5, 6. As a means of continuing to turn the screw of tension, Schumann dispenses altogether with the piano interlude that separates all the other strophes. We have returned safely and firmly to the key of G major as the discovery of the king is affirmed. The composer directs that the music should be performed ever faster and louder, and there is a sense of general exultation. Only the ritardando for the familiar refrain of ‘Suche treu, so findest du!’ at the end of the verse signifies that the long search is over and Blondel’s task is done. The final strophe allows the narrator to tie up the loose ends of the story, more or less re-using the music of the first strophe.

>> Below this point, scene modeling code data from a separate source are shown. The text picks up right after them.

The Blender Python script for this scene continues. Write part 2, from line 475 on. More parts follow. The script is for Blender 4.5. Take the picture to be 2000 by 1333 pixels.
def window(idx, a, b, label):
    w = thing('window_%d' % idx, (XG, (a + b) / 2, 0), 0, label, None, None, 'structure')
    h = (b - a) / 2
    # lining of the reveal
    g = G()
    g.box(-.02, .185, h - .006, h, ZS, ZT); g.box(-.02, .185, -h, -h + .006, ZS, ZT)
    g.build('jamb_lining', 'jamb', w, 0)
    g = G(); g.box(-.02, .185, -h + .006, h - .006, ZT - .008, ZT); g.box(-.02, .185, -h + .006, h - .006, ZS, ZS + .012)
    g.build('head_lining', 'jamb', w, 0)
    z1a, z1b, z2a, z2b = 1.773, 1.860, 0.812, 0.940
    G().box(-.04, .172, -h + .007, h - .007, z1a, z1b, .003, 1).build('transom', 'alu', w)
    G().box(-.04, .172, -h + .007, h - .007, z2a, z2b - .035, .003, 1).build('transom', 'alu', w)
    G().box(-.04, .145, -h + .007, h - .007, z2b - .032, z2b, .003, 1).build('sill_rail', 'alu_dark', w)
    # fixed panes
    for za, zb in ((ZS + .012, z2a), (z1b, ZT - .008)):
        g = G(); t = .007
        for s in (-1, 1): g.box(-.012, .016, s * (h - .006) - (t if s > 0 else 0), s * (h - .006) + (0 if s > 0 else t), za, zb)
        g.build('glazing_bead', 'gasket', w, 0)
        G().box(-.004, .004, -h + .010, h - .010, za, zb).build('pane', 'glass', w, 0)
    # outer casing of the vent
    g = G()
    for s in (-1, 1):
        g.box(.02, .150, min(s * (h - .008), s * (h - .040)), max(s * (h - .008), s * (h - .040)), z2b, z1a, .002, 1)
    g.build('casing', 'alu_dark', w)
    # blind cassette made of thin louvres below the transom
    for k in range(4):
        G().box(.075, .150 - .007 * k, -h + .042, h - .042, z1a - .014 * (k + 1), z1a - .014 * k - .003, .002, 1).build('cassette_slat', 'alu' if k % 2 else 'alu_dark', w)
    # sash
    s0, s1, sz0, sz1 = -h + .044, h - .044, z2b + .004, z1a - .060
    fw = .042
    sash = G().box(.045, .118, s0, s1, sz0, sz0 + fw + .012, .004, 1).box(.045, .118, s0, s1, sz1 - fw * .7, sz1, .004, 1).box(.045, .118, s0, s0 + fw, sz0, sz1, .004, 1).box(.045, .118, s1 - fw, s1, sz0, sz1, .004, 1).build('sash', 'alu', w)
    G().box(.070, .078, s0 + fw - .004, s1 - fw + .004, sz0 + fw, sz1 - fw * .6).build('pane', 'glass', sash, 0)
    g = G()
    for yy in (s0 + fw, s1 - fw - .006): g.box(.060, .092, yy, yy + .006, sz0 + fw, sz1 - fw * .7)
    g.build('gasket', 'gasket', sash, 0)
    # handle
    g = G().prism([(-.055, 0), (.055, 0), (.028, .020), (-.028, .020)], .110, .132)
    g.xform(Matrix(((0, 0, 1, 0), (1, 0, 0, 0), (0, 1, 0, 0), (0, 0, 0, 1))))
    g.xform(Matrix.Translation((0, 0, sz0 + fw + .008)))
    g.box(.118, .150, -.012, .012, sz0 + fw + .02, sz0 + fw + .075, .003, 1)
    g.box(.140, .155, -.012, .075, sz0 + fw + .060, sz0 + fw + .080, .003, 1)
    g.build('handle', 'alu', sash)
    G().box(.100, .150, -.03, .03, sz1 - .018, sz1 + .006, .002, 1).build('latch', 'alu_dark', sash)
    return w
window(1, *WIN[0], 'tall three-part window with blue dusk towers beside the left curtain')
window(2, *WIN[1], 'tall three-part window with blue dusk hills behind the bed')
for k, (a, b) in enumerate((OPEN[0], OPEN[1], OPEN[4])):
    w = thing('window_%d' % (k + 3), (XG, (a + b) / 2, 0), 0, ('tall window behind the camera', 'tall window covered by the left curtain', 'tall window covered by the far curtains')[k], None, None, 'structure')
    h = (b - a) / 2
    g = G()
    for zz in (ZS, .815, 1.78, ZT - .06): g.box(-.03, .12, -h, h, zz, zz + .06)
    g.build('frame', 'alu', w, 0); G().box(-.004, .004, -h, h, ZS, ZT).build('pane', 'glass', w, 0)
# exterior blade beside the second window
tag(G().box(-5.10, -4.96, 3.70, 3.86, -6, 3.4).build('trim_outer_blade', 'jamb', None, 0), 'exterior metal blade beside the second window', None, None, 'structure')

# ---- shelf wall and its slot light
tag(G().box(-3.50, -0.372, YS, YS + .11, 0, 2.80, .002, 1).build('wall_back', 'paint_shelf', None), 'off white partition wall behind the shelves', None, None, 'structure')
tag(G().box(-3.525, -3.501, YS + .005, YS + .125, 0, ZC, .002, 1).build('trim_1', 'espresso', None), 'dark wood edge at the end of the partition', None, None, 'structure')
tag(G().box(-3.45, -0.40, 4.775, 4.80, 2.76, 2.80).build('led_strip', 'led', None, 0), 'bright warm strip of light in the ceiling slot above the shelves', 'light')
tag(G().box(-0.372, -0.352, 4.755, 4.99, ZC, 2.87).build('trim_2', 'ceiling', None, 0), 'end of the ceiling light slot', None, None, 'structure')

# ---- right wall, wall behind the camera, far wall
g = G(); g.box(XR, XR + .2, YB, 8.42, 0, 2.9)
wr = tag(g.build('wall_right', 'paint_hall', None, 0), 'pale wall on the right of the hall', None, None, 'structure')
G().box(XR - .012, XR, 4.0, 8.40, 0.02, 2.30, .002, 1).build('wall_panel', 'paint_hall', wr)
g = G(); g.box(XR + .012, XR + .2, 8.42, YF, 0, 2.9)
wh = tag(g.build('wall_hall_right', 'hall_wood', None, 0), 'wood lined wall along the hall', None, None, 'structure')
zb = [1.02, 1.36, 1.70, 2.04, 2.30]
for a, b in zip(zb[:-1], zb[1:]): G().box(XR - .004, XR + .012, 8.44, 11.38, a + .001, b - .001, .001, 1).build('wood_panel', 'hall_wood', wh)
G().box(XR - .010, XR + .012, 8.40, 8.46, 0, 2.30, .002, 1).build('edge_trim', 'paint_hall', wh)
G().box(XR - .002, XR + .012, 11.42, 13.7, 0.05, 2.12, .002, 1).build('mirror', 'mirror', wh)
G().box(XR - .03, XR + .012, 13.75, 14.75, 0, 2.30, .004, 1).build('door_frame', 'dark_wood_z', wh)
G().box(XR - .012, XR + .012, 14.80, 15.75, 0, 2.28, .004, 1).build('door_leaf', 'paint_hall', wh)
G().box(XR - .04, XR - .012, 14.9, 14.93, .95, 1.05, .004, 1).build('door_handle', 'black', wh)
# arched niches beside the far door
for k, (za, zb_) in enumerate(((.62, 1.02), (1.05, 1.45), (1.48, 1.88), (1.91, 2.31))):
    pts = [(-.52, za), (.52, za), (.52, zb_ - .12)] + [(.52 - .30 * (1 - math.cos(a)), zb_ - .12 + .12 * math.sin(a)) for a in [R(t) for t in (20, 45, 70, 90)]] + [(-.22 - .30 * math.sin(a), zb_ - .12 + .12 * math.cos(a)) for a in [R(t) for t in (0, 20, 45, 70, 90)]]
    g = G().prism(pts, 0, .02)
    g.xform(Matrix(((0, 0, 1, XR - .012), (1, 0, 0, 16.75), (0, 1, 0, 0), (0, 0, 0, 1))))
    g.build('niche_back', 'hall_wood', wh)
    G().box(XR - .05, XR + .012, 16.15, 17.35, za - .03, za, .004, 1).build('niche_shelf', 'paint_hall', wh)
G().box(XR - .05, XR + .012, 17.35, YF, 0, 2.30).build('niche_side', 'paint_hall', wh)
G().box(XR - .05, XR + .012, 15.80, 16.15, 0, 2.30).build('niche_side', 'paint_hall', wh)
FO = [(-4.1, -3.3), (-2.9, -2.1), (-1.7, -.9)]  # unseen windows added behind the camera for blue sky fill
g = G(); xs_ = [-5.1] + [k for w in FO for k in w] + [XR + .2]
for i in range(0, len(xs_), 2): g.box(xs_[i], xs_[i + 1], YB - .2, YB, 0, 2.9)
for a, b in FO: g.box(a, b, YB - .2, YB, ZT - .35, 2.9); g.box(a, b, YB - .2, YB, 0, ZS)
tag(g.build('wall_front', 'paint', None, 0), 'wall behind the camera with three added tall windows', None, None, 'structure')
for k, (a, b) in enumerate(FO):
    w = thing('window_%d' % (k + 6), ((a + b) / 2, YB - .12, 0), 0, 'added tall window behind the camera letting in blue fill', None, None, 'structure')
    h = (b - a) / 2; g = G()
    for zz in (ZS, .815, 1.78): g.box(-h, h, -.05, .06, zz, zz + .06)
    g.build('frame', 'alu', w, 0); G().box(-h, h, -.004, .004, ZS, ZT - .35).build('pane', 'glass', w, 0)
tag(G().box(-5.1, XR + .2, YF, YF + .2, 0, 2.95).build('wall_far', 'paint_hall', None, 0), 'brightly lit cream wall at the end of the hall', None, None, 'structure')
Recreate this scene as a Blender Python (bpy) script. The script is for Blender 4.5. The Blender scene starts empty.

Seidl refers to the sorrow (‘Leid’) at home, as well as the joy (‘Freude’). Presumably the former reaction refers to Prince John and his allies who had hoped to be permanently free of Richard. Schumann adds a few decorative touches in the piano part – notably dotted left-hand rhythms to depict the courtly entourage which returns to Austria to ransom the king. A similar depiction of grandeur is to be heard in the postlude which departs from the simplicity of the piano’s usual ritornello to add a pair of regal flourishes, in dotted rhythm, to end the song. Although Blondels Lied is seldom heard in the concert hall, Schumann lavished considerable care and ingenuity in its composition, much of which is hardly apparent at first glance.